BEGIN MATERIALS PROVIDED

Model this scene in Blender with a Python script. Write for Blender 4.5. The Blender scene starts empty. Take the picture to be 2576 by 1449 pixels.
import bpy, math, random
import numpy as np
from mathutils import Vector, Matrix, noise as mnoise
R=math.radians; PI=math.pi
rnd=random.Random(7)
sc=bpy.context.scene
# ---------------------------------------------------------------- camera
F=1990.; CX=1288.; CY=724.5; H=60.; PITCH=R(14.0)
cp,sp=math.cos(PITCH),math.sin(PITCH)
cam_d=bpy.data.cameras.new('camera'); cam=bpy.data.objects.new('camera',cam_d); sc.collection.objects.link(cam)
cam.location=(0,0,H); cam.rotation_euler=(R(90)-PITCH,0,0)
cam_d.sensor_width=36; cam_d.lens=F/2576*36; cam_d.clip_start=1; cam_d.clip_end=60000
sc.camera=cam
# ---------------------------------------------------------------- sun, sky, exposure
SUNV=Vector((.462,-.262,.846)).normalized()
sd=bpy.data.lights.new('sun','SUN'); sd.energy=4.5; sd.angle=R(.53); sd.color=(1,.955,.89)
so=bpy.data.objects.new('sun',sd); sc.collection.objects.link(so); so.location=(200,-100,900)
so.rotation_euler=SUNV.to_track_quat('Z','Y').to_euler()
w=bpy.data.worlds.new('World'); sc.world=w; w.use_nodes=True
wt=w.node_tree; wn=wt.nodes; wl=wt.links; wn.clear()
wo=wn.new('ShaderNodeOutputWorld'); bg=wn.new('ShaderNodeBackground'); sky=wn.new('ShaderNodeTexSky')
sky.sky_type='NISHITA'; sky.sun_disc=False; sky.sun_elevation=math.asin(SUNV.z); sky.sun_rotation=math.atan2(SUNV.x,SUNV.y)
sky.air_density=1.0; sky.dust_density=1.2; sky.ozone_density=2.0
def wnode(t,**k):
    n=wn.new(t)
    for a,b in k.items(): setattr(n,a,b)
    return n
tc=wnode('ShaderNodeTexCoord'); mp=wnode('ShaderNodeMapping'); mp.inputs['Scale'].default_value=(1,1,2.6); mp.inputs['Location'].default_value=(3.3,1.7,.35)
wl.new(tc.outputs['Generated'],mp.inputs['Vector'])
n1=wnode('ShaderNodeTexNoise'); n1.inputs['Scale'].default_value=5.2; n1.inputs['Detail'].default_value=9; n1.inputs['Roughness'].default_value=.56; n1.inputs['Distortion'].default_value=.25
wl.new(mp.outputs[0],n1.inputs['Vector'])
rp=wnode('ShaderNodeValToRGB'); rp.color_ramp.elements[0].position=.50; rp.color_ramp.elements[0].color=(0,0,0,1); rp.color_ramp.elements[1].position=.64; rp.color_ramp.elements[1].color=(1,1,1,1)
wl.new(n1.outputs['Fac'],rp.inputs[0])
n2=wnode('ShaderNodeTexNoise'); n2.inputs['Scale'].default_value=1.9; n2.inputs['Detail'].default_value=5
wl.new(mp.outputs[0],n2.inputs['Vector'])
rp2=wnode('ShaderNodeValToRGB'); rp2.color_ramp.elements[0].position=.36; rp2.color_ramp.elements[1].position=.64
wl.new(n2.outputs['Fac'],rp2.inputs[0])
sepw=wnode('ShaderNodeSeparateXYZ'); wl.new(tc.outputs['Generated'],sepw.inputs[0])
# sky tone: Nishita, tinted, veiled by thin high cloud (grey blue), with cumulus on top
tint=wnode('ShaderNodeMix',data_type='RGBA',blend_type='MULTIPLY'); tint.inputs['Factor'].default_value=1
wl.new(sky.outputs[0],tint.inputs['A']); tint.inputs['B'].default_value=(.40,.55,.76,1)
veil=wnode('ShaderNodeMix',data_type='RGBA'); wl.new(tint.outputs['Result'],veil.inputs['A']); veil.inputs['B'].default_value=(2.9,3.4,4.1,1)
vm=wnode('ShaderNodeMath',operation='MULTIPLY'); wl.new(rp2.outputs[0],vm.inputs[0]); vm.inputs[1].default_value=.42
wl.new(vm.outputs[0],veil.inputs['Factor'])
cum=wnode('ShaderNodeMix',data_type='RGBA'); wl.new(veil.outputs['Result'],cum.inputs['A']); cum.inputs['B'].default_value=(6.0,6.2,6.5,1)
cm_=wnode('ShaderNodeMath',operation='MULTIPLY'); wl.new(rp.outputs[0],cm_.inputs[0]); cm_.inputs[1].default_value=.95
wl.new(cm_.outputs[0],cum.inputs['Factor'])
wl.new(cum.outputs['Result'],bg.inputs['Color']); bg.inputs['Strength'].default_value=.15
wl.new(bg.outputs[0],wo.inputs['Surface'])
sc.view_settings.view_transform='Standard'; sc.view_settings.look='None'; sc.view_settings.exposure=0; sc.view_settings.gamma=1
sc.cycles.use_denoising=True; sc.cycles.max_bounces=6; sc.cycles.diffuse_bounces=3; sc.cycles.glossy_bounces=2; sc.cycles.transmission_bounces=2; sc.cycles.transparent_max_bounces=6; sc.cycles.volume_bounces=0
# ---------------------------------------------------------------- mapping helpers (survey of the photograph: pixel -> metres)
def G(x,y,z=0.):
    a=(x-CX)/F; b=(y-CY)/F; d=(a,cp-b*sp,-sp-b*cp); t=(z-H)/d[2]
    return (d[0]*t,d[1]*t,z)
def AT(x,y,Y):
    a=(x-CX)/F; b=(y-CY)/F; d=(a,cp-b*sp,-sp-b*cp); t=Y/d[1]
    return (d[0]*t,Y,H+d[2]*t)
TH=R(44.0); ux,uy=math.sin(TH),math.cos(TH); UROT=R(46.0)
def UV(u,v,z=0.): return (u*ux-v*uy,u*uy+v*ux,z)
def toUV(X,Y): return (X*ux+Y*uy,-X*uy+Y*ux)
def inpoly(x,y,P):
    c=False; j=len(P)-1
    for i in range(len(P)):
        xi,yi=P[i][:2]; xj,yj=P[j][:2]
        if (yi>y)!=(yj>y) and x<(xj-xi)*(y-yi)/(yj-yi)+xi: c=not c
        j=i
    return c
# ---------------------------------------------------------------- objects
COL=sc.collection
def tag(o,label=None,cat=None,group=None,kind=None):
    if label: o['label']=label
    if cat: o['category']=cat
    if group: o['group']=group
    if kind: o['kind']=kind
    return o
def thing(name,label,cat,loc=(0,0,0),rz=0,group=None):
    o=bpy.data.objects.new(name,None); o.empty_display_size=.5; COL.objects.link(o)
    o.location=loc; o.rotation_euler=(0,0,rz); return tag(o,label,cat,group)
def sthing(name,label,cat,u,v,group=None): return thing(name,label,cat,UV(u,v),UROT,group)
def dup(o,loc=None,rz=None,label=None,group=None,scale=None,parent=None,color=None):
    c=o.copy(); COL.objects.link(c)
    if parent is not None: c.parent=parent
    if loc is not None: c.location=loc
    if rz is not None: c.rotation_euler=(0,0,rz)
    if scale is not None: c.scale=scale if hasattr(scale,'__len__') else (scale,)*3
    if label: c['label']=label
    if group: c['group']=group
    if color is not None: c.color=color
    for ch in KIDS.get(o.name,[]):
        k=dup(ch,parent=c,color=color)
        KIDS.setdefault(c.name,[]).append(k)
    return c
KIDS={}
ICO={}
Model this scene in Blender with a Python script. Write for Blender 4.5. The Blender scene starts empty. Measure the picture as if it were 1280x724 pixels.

END MATERIALS PROVIDED

WHAT YOU ARE ASKED TO DO. Every entry must be quoted exactly as it appears above.

TASK ANSWER.
Model this scene in Blender with a Python script. Write for Blender 4.5. The Blender scene starts empty. Take the picture to be 2576 by 1449 pixels.
import bpy, math, random
import numpy as np
from mathutils import Vector, Matrix, noise as mnoise
R=math.radians; PI=math.pi
rnd=random.Random(7)
sc=bpy.context.scene
# ---------------------------------------------------------------- camera
F=1990.; CX=1288.; CY=724.5; H=60.; PITCH=R(14.0)
cp,sp=math.cos(PITCH),math.sin(PITCH)
cam_d=bpy.data.cameras.new('camera'); cam=bpy.data.objects.new('camera',cam_d); sc.collection.objects.link(cam)
cam.location=(0,0,H); cam.rotation_euler=(R(90)-PITCH,0,0)
cam_d.sensor_width=36; cam_d.lens=F/2576*36; cam_d.clip_start=1; cam_d.clip_end=60000
sc.camera=cam
# ---------------------------------------------------------------- sun, sky, exposure
SUNV=Vector((.462,-.262,.846)).normalized()
sd=bpy.data.lights.new('sun','SUN'); sd.energy=4.5; sd.angle=R(.53); sd.color=(1,.955,.89)
so=bpy.data.objects.new('sun',sd); sc.collection.objects.link(so); so.location=(200,-100,900)
so.rotation_euler=SUNV.to_track_quat('Z','Y').to_euler()
w=bpy.data.worlds.new('World'); sc.world=w; w.use_nodes=True
wt=w.node_tree; wn=wt.nodes; wl=wt.links; wn.clear()
wo=wn.new('ShaderNodeOutputWorld'); bg=wn.new('ShaderNodeBackground'); sky=wn.new('ShaderNodeTexSky')
sky.sky_type='NISHITA'; sky.sun_disc=False; sky.sun_elevation=math.asin(SUNV.z); sky.sun_rotation=math.atan2(SUNV.x,SUNV.y)
sky.air_density=1.0; sky.dust_density=1.2; sky.ozone_density=2.0
def wnode(t,**k):
    n=wn.new(t)
    for a,b in k.items(): setattr(n,a,b)
    return n
tc=wnode('ShaderNodeTexCoord'); mp=wnode('ShaderNodeMapping'); mp.inputs['Scale'].default_value=(1,1,2.6); mp.inputs['Location'].default_value=(3.3,1.7,.35)
wl.new(tc.outputs['Generated'],mp.inputs['Vector'])
n1=wnode('ShaderNodeTexNoise'); n1.inputs['Scale'].default_value=5.2; n1.inputs['Detail'].default_value=9; n1.inputs['Roughness'].default_value=.56; n1.inputs['Distortion'].default_value=.25
wl.new(mp.outputs[0],n1.inputs['Vector'])
rp=wnode('ShaderNodeValToRGB'); rp.color_ramp.elements[0].position=.50; rp.color_ramp.elements[0].color=(0,0,0,1); rp.color_ramp.elements[1].position=.64; rp.color_ramp.elements[1].color=(1,1,1,1)
wl.new(n1.outputs['Fac'],rp.inputs[0])
n2=wnode('ShaderNodeTexNoise'); n2.inputs['Scale'].default_value=1.9; n2.inputs['Detail'].default_value=5
wl.new(mp.outputs[0],n2.inputs['Vector'])
rp2=wnode('ShaderNodeValToRGB'); rp2.color_ramp.elements[0].position=.36; rp2.color_ramp.elements[1].position=.64
wl.new(n2.outputs['Fac'],rp2.inputs[0])
sepw=wnode('ShaderNodeSeparateXYZ'); wl.new(tc.outputs['Generated'],sepw.inputs[0])
# sky tone: Nishita, tinted, veiled by thin high cloud (grey blue), with cumulus on top
tint=wnode('ShaderNodeMix',data_type='RGBA',blend_type='MULTIPLY'); tint.inputs['Factor'].default_value=1
wl.new(sky.outputs[0],tint.inputs['A']); tint.inputs['B'].default_value=(.40,.55,.76,1)
veil=wnode('ShaderNodeMix',data_type='RGBA'); wl.new(tint.outputs['Result'],veil.inputs['A']); veil.inputs['B'].default_value=(2.9,3.4,4.1,1)
vm=wnode('ShaderNodeMath',operation='MULTIPLY'); wl.new(rp2.outputs[0],vm.inputs[0]); vm.inputs[1].default_value=.42
wl.new(vm.outputs[0],veil.inputs['Factor'])
cum=wnode('ShaderNodeMix',data_type='RGBA'); wl.new(veil.outputs['Result'],cum.inputs['A']); cum.inputs['B'].default_value=(6.0,6.2,6.5,1)
cm_=wnode('ShaderNodeMath',operation='MULTIPLY'); wl.new(rp.outputs[0],cm_.inputs[0]); cm_.inputs[1].default_value=.95
wl.new(cm_.outputs[0],cum.inputs['Factor'])
wl.new(cum.outputs['Result'],bg.inputs['Color']); bg.inputs['Strength'].default_value=.15
wl.new(bg.outputs[0],wo.inputs['Surface'])
sc.view_settings.view_transform='Standard'; sc.view_settings.look='None'; sc.view_settings.exposure=0; sc.view_settings.gamma=1
sc.cycles.use_denoising=True; sc.cycles.max_bounces=6; sc.cycles.diffuse_bounces=3; sc.cycles.glossy_bounces=2; sc.cycles.transmission_bounces=2; sc.cycles.transparent_max_bounces=6; sc.cycles.volume_bounces=0
# ---------------------------------------------------------------- mapping helpers (survey of the photograph: pixel -> metres)
def G(x,y,z=0.):
    a=(x-CX)/F; b=(y-CY)/F; d=(a,cp-b*sp,-sp-b*cp); t=(z-H)/d[2]
    return (d[0]*t,d[1]*t,z)
def AT(x,y,Y):
    a=(x-CX)/F; b=(y-CY)/F; d=(a,cp-b*sp,-sp-b*cp); t=Y/d[1]
    return (d[0]*t,Y,H+d[2]*t)
TH=R(44.0); ux,uy=math.sin(TH),math.cos(TH); UROT=R(46.0)
def UV(u,v,z=0.): return (u*ux-v*uy,u*uy+v*ux,z)
def toUV(X,Y): return (X*ux+Y*uy,-X*uy+Y*ux)
def inpoly(x,y,P):
    c=False; j=len(P)-1
    for i in range(len(P)):
        xi,yi=P[i][:2]; xj,yj=P[j][:2]
        if (yi>y)!=(yj>y) and x<(xj-xi)*(y-yi)/(yj-yi)+xi: c=not c
        j=i
    return c
# ---------------------------------------------------------------- objects
COL=sc.collection
def tag(o,label=None,cat=None,group=None,kind=None):
    if label: o['label']=label
    if cat: o['category']=cat
    if group: o['group']=group
    if kind: o['kind']=kind
    return o
def thing(name,label,cat,loc=(0,0,0),rz=0,group=None):
    o=bpy.data.objects.new(name,None); o.empty_display_size=.5; COL.objects.link(o)
    o.location=loc; o.rotation_euler=(0,0,rz); return tag(o,label,cat,group)
def sthing(name,label,cat,u,v,group=None): return thing(name,label,cat,UV(u,v),UROT,group)
def dup(o,loc=None,rz=None,label=None,group=None,scale=None,parent=None,color=None):
    c=o.copy(); COL.objects.link(c)
    if parent is not None: c.parent=parent
    if loc is not None: c.location=loc
    if rz is not None: c.rotation_euler=(0,0,rz)
    if scale is not None: c.scale=scale if hasattr(scale,'__len__') else (scale,)*3
    if label: c['label']=label
    if group: c['group']=group
    if color is not None: c.color=color
    for ch in KIDS.get(o.name,[]):
        k=dup(ch,parent=c,color=color)
        KIDS.setdefault(c.name,[]).append(k)
    return c
KIDS={}
ICO={}
Model this scene in Blender with a Python script. Write for Blender 4.5. The Blender scene starts empty. Measure the picture as if it were 1280x724 pixels.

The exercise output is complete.